** Task description **
Your task is to quote the listing below exactly, beginning with its first line and ending on the line bearing "COL = SC.collection".
# Raw data start
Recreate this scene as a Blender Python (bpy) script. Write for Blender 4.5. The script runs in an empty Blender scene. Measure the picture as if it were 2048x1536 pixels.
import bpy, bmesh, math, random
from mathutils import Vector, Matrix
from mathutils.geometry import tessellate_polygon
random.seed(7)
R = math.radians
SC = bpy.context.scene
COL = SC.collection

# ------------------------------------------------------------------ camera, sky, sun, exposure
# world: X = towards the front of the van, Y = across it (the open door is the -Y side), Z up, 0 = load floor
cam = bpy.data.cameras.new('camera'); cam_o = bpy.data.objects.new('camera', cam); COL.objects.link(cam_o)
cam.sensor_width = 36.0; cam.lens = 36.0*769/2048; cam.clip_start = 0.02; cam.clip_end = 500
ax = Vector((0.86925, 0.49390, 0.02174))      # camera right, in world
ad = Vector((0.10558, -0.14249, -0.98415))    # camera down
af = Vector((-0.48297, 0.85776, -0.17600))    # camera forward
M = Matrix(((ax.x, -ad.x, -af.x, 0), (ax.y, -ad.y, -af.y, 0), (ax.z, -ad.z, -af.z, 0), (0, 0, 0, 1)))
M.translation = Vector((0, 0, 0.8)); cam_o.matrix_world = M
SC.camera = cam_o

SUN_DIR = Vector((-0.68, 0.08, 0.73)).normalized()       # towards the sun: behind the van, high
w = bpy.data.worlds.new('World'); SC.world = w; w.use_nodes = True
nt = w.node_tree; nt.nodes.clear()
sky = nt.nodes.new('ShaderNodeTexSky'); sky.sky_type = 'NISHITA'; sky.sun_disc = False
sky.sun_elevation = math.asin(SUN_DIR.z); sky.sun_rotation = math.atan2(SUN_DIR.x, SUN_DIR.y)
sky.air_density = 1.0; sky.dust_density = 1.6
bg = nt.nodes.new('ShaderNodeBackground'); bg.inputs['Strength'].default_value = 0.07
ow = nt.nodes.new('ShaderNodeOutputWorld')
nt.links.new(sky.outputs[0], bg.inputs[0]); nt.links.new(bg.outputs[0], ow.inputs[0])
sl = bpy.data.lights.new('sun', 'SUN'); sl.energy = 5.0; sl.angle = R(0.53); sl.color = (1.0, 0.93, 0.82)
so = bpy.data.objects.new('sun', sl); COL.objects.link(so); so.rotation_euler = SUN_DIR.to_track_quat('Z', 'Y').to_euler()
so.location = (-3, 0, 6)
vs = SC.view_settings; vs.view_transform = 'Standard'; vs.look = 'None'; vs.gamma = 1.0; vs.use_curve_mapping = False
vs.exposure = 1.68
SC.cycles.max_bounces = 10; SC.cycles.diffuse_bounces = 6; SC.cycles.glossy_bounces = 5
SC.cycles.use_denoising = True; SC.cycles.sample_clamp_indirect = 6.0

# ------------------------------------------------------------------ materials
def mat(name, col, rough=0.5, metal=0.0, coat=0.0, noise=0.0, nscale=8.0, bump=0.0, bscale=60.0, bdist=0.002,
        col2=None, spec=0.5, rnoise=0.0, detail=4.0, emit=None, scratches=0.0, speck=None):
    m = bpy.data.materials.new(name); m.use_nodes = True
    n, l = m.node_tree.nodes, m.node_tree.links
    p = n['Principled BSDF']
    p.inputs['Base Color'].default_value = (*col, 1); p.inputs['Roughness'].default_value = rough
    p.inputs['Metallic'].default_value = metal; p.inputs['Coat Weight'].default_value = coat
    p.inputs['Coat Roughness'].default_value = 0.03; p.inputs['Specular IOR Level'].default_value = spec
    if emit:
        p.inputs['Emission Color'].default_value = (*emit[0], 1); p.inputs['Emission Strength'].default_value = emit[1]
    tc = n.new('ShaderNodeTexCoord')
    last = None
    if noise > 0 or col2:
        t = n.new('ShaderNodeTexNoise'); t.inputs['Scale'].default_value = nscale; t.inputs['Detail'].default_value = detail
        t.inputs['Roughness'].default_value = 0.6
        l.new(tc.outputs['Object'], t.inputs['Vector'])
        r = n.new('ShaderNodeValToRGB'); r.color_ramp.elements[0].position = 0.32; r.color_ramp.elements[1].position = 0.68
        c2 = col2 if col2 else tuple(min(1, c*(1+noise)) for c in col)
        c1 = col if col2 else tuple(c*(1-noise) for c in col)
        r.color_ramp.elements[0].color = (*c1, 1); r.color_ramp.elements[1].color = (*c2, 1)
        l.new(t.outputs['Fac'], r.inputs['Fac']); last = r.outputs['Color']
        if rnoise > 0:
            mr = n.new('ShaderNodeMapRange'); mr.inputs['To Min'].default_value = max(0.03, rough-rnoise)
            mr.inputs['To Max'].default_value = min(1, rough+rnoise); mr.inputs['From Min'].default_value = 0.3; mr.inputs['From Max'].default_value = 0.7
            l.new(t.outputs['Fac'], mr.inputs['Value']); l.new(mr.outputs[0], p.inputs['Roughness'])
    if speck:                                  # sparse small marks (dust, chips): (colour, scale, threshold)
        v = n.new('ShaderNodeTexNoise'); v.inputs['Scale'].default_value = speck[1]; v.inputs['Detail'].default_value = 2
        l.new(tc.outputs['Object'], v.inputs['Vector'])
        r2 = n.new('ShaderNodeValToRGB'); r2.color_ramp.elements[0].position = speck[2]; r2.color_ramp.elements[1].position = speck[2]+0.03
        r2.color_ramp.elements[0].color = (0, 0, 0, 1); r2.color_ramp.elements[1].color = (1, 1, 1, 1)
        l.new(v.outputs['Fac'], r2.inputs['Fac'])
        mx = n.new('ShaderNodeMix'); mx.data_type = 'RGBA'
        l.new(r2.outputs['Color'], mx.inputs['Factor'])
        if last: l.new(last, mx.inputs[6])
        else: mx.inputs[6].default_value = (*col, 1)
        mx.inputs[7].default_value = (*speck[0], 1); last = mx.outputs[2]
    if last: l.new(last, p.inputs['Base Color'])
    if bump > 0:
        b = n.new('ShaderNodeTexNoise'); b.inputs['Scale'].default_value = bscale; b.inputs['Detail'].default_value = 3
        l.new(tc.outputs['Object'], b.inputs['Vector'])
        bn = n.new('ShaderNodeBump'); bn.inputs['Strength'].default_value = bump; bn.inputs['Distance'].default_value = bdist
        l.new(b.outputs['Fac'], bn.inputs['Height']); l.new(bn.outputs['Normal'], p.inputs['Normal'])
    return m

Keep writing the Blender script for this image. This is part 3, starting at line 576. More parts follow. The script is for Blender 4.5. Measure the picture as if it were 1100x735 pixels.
# Raw data end
** Response for this exercise **
Recreate this scene as a Blender Python (bpy) script. Write for Blender 4.5. The script runs in an empty Blender scene. Measure the picture as if it were 2048x1536 pixels.
import bpy, bmesh, math, random
from mathutils import Vector, Matrix
from mathutils.geometry import tessellate_polygon
random.seed(7)
R = math.radians
SC = bpy.context.scene
COL = SC.collection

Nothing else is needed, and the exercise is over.